DATA SHOWN
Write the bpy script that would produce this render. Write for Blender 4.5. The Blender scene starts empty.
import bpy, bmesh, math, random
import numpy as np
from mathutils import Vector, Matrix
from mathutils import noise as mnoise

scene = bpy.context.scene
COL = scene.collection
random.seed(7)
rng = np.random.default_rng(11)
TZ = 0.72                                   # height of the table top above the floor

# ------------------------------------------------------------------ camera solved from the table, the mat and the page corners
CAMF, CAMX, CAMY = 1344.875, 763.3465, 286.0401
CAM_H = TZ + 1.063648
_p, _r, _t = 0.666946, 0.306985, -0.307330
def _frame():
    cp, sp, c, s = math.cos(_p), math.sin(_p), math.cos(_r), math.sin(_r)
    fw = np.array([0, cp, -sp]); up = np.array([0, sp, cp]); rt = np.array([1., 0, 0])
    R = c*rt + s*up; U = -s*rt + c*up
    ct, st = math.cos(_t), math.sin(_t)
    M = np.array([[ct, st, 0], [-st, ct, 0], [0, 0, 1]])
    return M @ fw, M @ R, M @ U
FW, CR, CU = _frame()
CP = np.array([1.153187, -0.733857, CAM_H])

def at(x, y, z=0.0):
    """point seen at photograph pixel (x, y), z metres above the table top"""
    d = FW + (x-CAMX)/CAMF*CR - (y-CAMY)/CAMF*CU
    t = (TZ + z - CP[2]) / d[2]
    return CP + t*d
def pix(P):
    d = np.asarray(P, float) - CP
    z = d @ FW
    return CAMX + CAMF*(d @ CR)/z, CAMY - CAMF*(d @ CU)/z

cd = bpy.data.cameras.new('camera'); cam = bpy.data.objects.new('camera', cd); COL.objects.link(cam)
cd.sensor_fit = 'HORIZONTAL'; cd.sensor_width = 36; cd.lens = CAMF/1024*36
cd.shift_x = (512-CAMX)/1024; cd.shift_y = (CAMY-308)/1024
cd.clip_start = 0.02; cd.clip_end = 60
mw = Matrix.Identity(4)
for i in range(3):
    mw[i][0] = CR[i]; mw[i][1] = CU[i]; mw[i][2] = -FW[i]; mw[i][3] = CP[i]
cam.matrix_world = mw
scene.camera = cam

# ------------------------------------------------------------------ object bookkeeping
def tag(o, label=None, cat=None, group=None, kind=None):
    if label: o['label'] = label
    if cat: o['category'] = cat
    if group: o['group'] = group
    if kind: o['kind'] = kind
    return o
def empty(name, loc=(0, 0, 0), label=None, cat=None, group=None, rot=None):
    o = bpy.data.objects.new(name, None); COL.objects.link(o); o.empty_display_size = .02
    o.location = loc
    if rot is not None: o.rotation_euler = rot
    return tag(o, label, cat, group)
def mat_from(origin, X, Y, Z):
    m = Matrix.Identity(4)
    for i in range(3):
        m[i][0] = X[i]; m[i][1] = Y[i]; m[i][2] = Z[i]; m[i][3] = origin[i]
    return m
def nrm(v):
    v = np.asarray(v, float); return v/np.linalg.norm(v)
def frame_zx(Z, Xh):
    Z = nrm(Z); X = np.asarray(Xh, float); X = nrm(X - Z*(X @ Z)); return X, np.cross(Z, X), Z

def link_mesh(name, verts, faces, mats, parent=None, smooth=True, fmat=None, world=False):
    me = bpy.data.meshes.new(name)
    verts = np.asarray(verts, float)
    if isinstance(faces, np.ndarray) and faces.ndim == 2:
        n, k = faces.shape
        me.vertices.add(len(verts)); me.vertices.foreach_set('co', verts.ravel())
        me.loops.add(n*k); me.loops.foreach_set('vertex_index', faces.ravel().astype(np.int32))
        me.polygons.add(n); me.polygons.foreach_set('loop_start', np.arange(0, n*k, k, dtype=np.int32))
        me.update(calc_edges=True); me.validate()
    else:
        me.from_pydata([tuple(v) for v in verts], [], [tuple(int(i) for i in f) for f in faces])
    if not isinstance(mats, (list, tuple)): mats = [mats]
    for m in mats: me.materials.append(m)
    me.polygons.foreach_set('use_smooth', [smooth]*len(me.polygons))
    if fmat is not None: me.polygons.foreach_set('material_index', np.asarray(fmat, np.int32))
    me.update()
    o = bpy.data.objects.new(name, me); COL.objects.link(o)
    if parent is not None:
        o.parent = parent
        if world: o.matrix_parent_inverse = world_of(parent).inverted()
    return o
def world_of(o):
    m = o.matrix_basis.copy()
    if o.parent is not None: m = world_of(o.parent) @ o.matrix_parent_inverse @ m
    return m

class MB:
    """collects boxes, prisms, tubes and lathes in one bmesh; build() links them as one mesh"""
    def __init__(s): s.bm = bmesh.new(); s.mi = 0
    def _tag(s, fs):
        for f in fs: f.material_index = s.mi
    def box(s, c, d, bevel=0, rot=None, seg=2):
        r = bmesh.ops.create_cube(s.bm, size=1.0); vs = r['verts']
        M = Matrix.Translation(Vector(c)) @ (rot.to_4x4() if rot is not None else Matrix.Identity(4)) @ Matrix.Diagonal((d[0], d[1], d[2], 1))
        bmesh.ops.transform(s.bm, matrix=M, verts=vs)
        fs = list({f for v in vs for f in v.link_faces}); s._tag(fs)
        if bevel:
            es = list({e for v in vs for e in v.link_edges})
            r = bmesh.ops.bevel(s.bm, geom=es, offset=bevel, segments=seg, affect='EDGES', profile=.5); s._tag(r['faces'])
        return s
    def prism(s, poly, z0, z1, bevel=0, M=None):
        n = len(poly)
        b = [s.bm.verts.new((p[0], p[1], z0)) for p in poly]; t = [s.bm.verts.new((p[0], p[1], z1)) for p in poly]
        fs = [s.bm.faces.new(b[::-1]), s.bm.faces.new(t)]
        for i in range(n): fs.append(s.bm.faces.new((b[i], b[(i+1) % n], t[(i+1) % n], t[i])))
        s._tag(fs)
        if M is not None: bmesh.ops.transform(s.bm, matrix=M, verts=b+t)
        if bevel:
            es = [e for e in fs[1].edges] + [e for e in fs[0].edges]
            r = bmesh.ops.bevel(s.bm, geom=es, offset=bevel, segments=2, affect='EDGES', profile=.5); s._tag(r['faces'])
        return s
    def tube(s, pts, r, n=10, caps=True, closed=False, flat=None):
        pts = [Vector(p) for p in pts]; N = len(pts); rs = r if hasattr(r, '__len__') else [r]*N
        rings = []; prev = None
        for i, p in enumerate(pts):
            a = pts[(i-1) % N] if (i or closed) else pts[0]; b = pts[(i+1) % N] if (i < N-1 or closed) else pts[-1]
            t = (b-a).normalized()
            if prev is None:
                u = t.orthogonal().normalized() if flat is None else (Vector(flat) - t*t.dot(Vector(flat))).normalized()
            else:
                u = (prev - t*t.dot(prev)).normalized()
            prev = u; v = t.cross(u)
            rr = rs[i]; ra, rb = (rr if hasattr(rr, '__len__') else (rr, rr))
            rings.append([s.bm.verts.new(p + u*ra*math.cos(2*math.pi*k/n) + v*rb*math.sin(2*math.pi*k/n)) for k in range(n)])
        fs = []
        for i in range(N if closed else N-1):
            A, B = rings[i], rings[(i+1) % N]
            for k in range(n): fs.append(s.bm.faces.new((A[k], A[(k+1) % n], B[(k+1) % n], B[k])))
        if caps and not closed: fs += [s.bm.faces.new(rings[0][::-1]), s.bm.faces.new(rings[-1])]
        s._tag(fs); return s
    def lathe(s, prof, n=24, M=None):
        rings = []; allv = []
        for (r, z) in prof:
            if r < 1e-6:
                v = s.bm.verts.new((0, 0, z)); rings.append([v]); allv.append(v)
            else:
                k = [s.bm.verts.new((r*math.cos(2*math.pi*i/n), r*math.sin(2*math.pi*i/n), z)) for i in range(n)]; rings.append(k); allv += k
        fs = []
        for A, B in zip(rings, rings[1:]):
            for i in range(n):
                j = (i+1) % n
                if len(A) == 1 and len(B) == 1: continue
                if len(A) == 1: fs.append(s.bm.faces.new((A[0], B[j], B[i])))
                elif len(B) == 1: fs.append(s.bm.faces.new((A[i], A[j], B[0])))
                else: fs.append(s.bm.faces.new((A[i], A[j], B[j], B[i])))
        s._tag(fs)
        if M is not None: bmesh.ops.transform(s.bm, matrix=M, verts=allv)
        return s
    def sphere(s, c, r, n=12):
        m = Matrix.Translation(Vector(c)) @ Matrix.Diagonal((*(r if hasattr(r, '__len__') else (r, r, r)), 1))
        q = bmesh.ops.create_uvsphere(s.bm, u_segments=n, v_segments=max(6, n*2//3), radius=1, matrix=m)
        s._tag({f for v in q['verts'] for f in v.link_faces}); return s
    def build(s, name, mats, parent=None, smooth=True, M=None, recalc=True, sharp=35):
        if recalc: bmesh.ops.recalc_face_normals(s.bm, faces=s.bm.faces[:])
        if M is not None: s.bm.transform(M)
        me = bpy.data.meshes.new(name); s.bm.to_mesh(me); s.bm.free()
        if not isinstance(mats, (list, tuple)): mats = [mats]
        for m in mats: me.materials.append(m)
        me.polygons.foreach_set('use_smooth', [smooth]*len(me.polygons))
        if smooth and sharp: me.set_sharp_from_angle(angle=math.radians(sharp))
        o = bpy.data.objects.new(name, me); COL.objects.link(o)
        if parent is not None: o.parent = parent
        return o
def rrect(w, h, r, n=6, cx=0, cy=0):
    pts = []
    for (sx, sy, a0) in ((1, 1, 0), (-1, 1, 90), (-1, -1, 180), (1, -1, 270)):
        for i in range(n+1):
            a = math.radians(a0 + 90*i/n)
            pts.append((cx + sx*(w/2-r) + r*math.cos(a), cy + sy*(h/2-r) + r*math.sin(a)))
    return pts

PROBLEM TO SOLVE
Only the lines from the opening of the material through the line with "from mathutils import noise as mnoise" should be echoed, exactly as written.

FULL OUTPUT
Write the bpy script that would produce this render. Write for Blender 4.5. The Blender scene starts empty.
import bpy, bmesh, math, random
import numpy as np
from mathutils import Vector, Matrix
from mathutils import noise as mnoise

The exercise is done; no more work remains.